Fiscal 2013 – Progress to Date

The growth plan for 2013 is acquisition-based, with the objective of reaching consolidated profitability within the fiscal year and establishing a solid base of business and clients from which to launch organic growth initiatives. In this fiscal year, SEB has closed two acquisitions. Historically, the consolidated annual revenues for these companies exceeded $12.0 million. These transactions bring both a solid profitable base of business and clients, both corporate and government, and they expand technology operations and infrastructure in both Toronto and Ottawa, each a major centre targeted for SEB growth. A third acquisition has been announced, and is expected to close imminently.

Recent Announcements

In the six months of this fiscal year, the following have occurred:

  • December 27, 2012—SEB closed a private placement consisting of $554,000 in principal amount of convertible notes
  • February 7, 2013—SEB announced that it had closed the acquisition of Logitek Technology Ltd.
  • February 7, 2013—Latiq Qureshi, President and CEO of Logitek, joined the Board of Directors.
  • February 27, 2013—SEB closed an equity placement of $1,106,000 at $0.35 per unit.
  • March 5, 2013—SEB announced that it had closed the acquisition of the SOMOS Group of Companies.
  • March 19, 2013—SEB announced that SEB’s Board of Directors approved a Memorandum of Agreement to acquire a 50% interest in the Inforica Group.
  • April 1, 2013—Christine Hrudka joined the Board of Directors.
  • April 23, 2013–the Board of Directors of SEB approved the issuance of 1,219,000 options to 57 key employees within SEB and its subsidiaries and the new Director, Christine Hrudka.
  • May 8, 2013-SEB announced that The Board of Directors had appointed a new Chairman of the Board, Ron Barbaro, who previously was the Lead Director. This step transitioned the Chairman position from an Inside Director to an Independent Director.
  • May 14, 2013-SEB announced that it had closed a convertible-notes financing of $1,025,000, acquired by independent directors of SEB, one of whom is the Chairman.

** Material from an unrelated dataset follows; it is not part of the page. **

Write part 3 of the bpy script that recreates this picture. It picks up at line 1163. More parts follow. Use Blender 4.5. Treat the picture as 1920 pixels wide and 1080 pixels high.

Financial Results for Quarter Ending May 31, 2013 – Revenue Increases by $2,956,331 Over First Quarter Revenue of $343,141

For the 3 month period ending May 31, 2013, SEB recorded a loss of $1,281,475, which included non-cash costs of $541,160, made up of a Stock-based compensation cost of $335,091, accretion of non-cash interest of $43,870 related to SEB’s Convertible Financings, and amortization of $167,199. Of the other costs the largest was Salaries and other compensation costs of $936,508 (the largest portion of which was related to software development and maintenance); the next was Professional Fees of $178,288, much of which was related to the one-time costs of closing of the financings and acquisitions. Cash used in operating activities was $372,585, down from $744,665 in the first quarter. Revenue for the quarter was $3,299,472 compared to $57,520 in the comparable quarter last year and $343,141 in the first quarter ending February 28, 2013.

The quarterly comparative in the financial statements is the period April 1, 2012 to June 30, 2012. Following completion in July, 2012 of the RTO by which the Company became publicly traded, SEB elected to use November 30 as its year-end for financial reporting purposes. The comparative statements are that of Smart Employee Solutions Inc., the target company in the RTO, which had been using September 30 as its year end.

The consolidated financial statements and related MD&A for the period ended May 31, 2013, can be found on SEDAR atwww.sedar.com under the profile of Smart Employee Benefits.